Classic mode adds a layer of tension to each game, since every battle may be a character’s last. It requires players to strategize more, which is the entire point of the Fire Emblem franchise. Every move must be carefully calculated to ensure that a unit is not put in a dangerous position and that it can handle any counterattacks. The weapon triangle also needs to be taken into consideration more than in casual mode, as well as weaknesses like fliers’ vulnerability to arrows.

Units permanently dying in battle also fit into the story nicely. In each game, the characters are fighting in a war, so it makes sense that there may be a few casualties. However, Fire Emblem also fails to truly connect these deaths to the story at times. In some games, a character that died earlier on still appears in the story. In others, certain characters that are important to the plot simply retire due to injuries. Permadeath could be utilized better; even though it is an essential part of the Fire Emblem series, it is not well implemented into the plot. If the deaths of characters impacted the story more, it would be worth it for more players to try out classic mode.

Many players resort to save scumming when playing on classic mode. Whether it is a valuable unit or a character they love, some players cannot bear to lose them. Because of this, classic mode for some is not a test of strategy; instead, it is a game of restarting every time a character dies until the correct strategy is stumbled upon. This prevents players from experiencing true classic mode.

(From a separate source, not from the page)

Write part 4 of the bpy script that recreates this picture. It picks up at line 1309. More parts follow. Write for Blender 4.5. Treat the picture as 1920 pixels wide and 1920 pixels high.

While classic mode does add a lot to the Fire Emblem experience, such as tension, extra strategy, and realism, it only suits certain players. Permadeath is a staple of the series and one of the things it became known for, so it is an important part of any Fire Emblem game. However, its difficulty and lack of story impact mean that it is not required in order to enjoy Fire Emblem. In some cases, it is better to play casual mode and enjoy the story and gameplay without worrying about losing a beloved character. Classic mode should only be considered if the player knows that they can handle the difficulty and loss of units without resorting to save scumming. Otherwise, there is no shame in selecting casual mode if it is more enjoyable.

As an aspiring creative writer and artist, I dedicate most of my free time to drawing or creating ideas for video games. When I am not working on my creative pursuits, I am usually playing Fire Emblem, The Legend of Zelda, or Genshin Impact.

1 Comment

1 Comment

  1. Konstantin Kunz

    August 28, 2022 at 6:15 am

    From my opinion Permadeath has always been the holy cow of the nations founder that actually nobody likes as it takes their delight but out of respect for the work of the founder some developed stockholm syndrom. Today this cow is actually permanently ill and only suffers but nobody dares to give it a shot because of those few so they wait until it dies from itself.
    Because what Permadeath needs is in conflict with having at the same a good difficulty, no grinding and fleshed out characters. Especially fleshed out Characters.
    Because the better the characters the more people love them so they do not want to see them die.
    But all this permadeath games from earlier need a big cast of characters so they can refill their losses. But so many characters can not really be fleshed out by todays standard unless you do it like Fates and sell one game three times.
    The other problem with Permadeath is, it takes from players that what they love the most. So instead most players will not see the death through but restart which is why they invented the turnwheel to respect the time of those masochists. If there would be no casual mode then they would need like in Sacred Stones to offer the option to grind the units so nobody dies which in turn would make the game very easy.